▶ [TASK PROMPT]:
Reproduce the listing below without changes, except that pictures are left out.

▶ [DATASET CONTENT]:

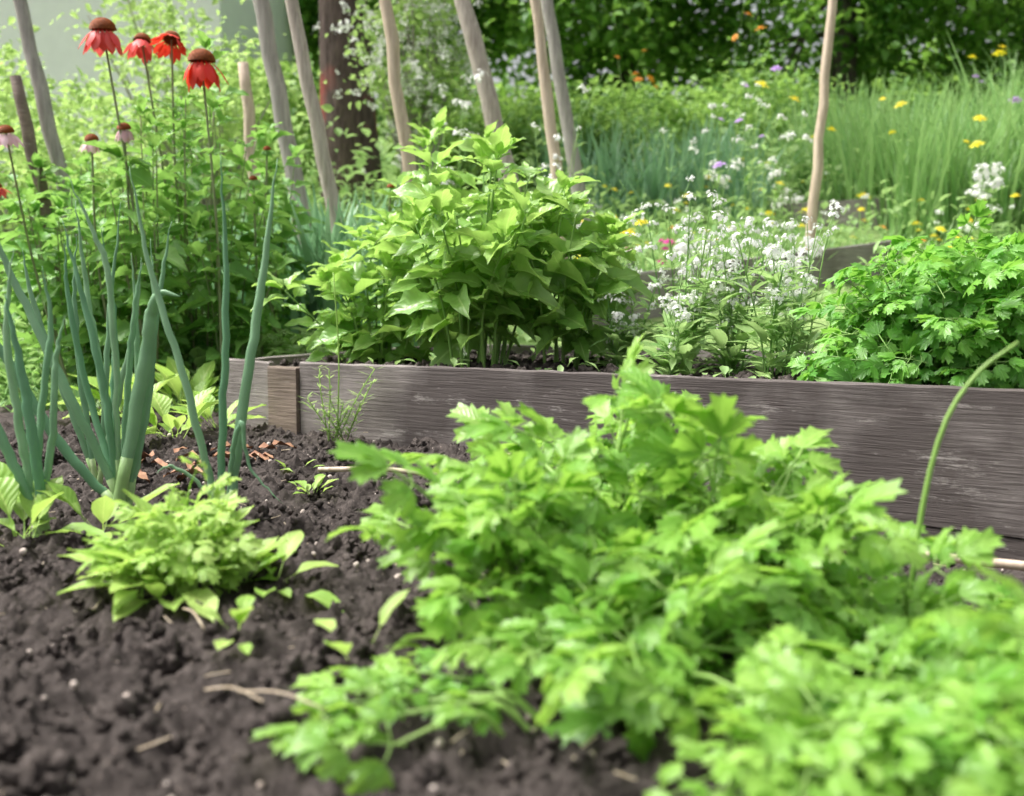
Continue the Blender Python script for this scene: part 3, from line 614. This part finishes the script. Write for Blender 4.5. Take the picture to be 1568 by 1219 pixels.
grass('tall_grass',M_grass,4200,2.5,5.2,7.3,9.2,1.05,.4,45)
grass('tall_grass',M_grass,2200,4.,6.5,7.5,9.5,1.35,.4,22)
grass('short_grass',M_grass,7000,-3,6,5,12,.28,.8)
grass('short_grass',M_grass,3500,-2.6,-.75,3.75,5.2,.10,.9)
grass('iris_leaves',M_iris,420,-1.0,-.3,4.6,5.4,.62,.4,7,2.6)
grass('iris_leaves',M_iris,700,.2,2.2,8,10,.75,.5,14,2.)
grass('iris_leaves',M_iris,500,-1.6,-.9,5.,5.6,.5,.5,8,2.)
for nm,mt,n,t,s in [('white_meadow_blossoms',M_white,130,wT[1],.028),('yellow_meadow_blossoms',M_yel,190,dT,.035),('orange_meadow_blossoms',M_or,22,dT,.03)]:
    mb=MB(); x,y,z=reg(n,.3,5.8,4.8,10.5); k=len(x); mb.inst(t,frames(rng.normal(size=(k,3))*[1,1,.2],[0,-.5,1]),np.stack([x,y,z+U(.15,.42,k)],1),s*U(.6,1.3,k)); mb.build(nm,[mt])
# ------------------------------------------------------------ house at left
M_wall=simple('white_render',(.84,.85,.87),(.9,.91,.93),.9,6,bump=.2); M_roof=simple('roof_tile',(.12,.07,.06),(.2,.12,.1),.8,12); M_glass=simple('window_glass',(.03,.04,.05),(.06,.07,.08),.1,2,spec=.6,bump=0)
hs=empty('rendered_house')
def box(name,c,s,mat,par):
    bm=bmesh.new(); bmesh.ops.create_cube(bm,size=1); 
    for q in bm.verts: q.co=Vector((q.co.x*s[0],q.co.y*s[1],q.co.z*s[2]))
    bmesh.ops.bevel(bm,geom=bm.edges[:],offset=.01,segments=1,affect='EDGES')
    me=bpy.data.meshes.new(name); bm.to_mesh(me); bm.free(); me.materials.append(mat); o=bpy.data.objects.new(name,me); o.location=c; scene.collection.objects.link(o); o.parent=par
box('walls',(-7.5,14.2,3.6),(8.4,4,5.2),M_wall,hs); box('roof_eave',(-7.5,14.2,6.35),(8.7,4.2,.3),M_roof,hs)
box('window',(-8.4,12.18,3.9),(1.1,.06,1.3),M_glass,hs); box('window_frame',(-8.4,12.2,3.18),(1.3,.12,.08),M_wall,hs); box('door',(-10.4,12.18,2.8),(1.,.06,2.1),M_w2,hs)
# ------------------------------------------------------------ light, camera
w=bpy.data.worlds.new('World'); scene.world=w; w.use_nodes=True; N=w.node_tree.nodes; bg=N['Background']
sk=N.new('ShaderNodeTexSky'); sk.sky_type='NISHITA'; sk.sun_disc=False; EL=60; AZ=-78 # sun high on the left
sk.sun_elevation=math.radians(EL); sk.sun_rotation=math.radians(AZ); sk.air_density=1.; sk.dust_density=9; sk.ozone_density=.3
hsn=N.new('ShaderNodeHueSaturation'); hsn.inputs['Saturation'].default_value=.25; hsn.inputs['Value'].default_value=1.6 # thin bright haze
w.node_tree.links.new(sk.outputs[0],hsn.inputs['Color']); w.node_tree.links.new(hsn.outputs[0],bg.inputs[0]); bg.inputs[1].default_value=.15
sd=bpy.data.lights.new('sun','SUN'); sd.energy=4.5; sd.angle=math.radians(18); sd.color=(1,.98,.94); so=bpy.data.objects.new('sun',sd); scene.collection.objects.link(so)
dirv=Vector((math.sin(math.radians(AZ))*math.cos(math.radians(EL)),math.cos(math.radians(AZ))*math.cos(math.radians(EL)),math.sin(math.radians(EL))))
so.rotation_euler=dirv.to_track_quat('Z','Y').to_euler()
cd=bpy.data.cameras.new('camera'); cam=bpy.data.objects.new('camera',cd); scene.collection.objects.link(cam); scene.camera=cam
cam.location=(0,0,.42); cam.rotation_euler=(math.radians(90-5.7),0,0); cd.lens=36.7; cd.sensor_width=36; cd.clip_start=.05; cd.clip_end=400
cd.dof.use_dof=True; cd.dof.focus_distance=2.5; cd.dof.aperture_fstop=3.0
scene.view_settings.view_transform='Standard'; scene.view_settings.look='None'; scene.view_settings.exposure=0
print('VERTS',sum(len(o.data.vertices) for o in scene.objects if o.type=='MESH'))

▶ [REPLY]:
Continue the Blender Python script for this scene: part 3, from line 614. This part finishes the script. Write for Blender 4.5. Take the picture to be 1568 by 1219 pixels.
grass('tall_grass',M_grass,4200,2.5,5.2,7.3,9.2,1.05,.4,45)
grass('tall_grass',M_grass,2200,4.,6.5,7.5,9.5,1.35,.4,22)
grass('short_grass',M_grass,7000,-3,6,5,12,.28,.8)
grass('short_grass',M_grass,3500,-2.6,-.75,3.75,5.2,.10,.9)
grass('iris_leaves',M_iris,420,-1.0,-.3,4.6,5.4,.62,.4,7,2.6)
grass('iris_leaves',M_iris,700,.2,2.2,8,10,.75,.5,14,2.)
grass('iris_leaves',M_iris,500,-1.6,-.9,5.,5.6,.5,.5,8,2.)
for nm,mt,n,t,s in [('white_meadow_blossoms',M_white,130,wT[1],.028),('yellow_meadow_blossoms',M_yel,190,dT,.035),('orange_meadow_blossoms',M_or,22,dT,.03)]:
    mb=MB(); x,y,z=reg(n,.3,5.8,4.8,10.5); k=len(x); mb.inst(t,frames(rng.normal(size=(k,3))*[1,1,.2],[0,-.5,1]),np.stack([x,y,z+U(.15,.42,k)],1),s*U(.6,1.3,k)); mb.build(nm,[mt])
# ------------------------------------------------------------ house at left
M_wall=simple('white_render',(.84,.85,.87),(.9,.91,.93),.9,6,bump=.2); M_roof=simple('roof_tile',(.12,.07,.06),(.2,.12,.1),.8,12); M_glass=simple('window_glass',(.03,.04,.05),(.06,.07,.08),.1,2,spec=.6,bump=0)
hs=empty('rendered_house')
def box(name,c,s,mat,par):
    bm=bmesh.new(); bmesh.ops.create_cube(bm,size=1); 
    for q in bm.verts: q.co=Vector((q.co.x*s[0],q.co.y*s[1],q.co.z*s[2]))
    bmesh.ops.bevel(bm,geom=bm.edges[:],offset=.01,segments=1,affect='EDGES')
    me=bpy.data.meshes.new(name); bm.to_mesh(me); bm.free(); me.materials.append(mat); o=bpy.data.objects.new(name,me); o.location=c; scene.collection.objects.link(o); o.parent=par
box('walls',(-7.5,14.2,3.6),(8.4,4,5.2),M_wall,hs); box('roof_eave',(-7.5,14.2,6.35),(8.7,4.2,.3),M_roof,hs)
box('window',(-8.4,12.18,3.9),(1.1,.06,1.3),M_glass,hs); box('window_frame',(-8.4,12.2,3.18),(1.3,.12,.08),M_wall,hs); box('door',(-10.4,12.18,2.8),(1.,.06,2.1),M_w2,hs)
# ------------------------------------------------------------ light, camera
w=bpy.data.worlds.new('World'); scene.world=w; w.use_nodes=True; N=w.node_tree.nodes; bg=N['Background']
sk=N.new('ShaderNodeTexSky'); sk.sky_type='NISHITA'; sk.sun_disc=False; EL=60; AZ=-78 # sun high on the left
sk.sun_elevation=math.radians(EL); sk.sun_rotation=math.radians(AZ); sk.air_density=1.; sk.dust_density=9; sk.ozone_density=.3
hsn=N.new('ShaderNodeHueSaturation'); hsn.inputs['Saturation'].default_value=.25; hsn.inputs['Value'].default_value=1.6 # thin bright haze
w.node_tree.links.new(sk.outputs[0],hsn.inputs['Color']); w.node_tree.links.new(hsn.outputs[0],bg.inputs[0]); bg.inputs[1].default_value=.15
sd=bpy.data.lights.new('sun','SUN'); sd.energy=4.5; sd.angle=math.radians(18); sd.color=(1,.98,.94); so=bpy.data.objects.new('sun',sd); scene.collection.objects.link(so)
dirv=Vector((math.sin(math.radians(AZ))*math.cos(math.radians(EL)),math.cos(math.radians(AZ))*math.cos(math.radians(EL)),math.sin(math.radians(EL))))
so.rotation_euler=dirv.to_track_quat('Z','Y').to_euler()
cd=bpy.data.cameras.new('camera'); cam=bpy.data.objects.new('camera',cd); scene.collection.objects.link(cam); scene.camera=cam
cam.location=(0,0,.42); cam.rotation_euler=(math.radians(90-5.7),0,0); cd.lens=36.7; cd.sensor_width=36; cd.clip_start=.05; cd.clip_end=400
cd.dof.use_dof=True; cd.dof.focus_distance=2.5; cd.dof.aperture_fstop=3.0
scene.view_settings.view_transform='Standard'; scene.view_settings.look='None'; scene.view_settings.exposure=0
print('VERTS',sum(len(o.data.vertices) for o in scene.objects if o.type=='MESH'))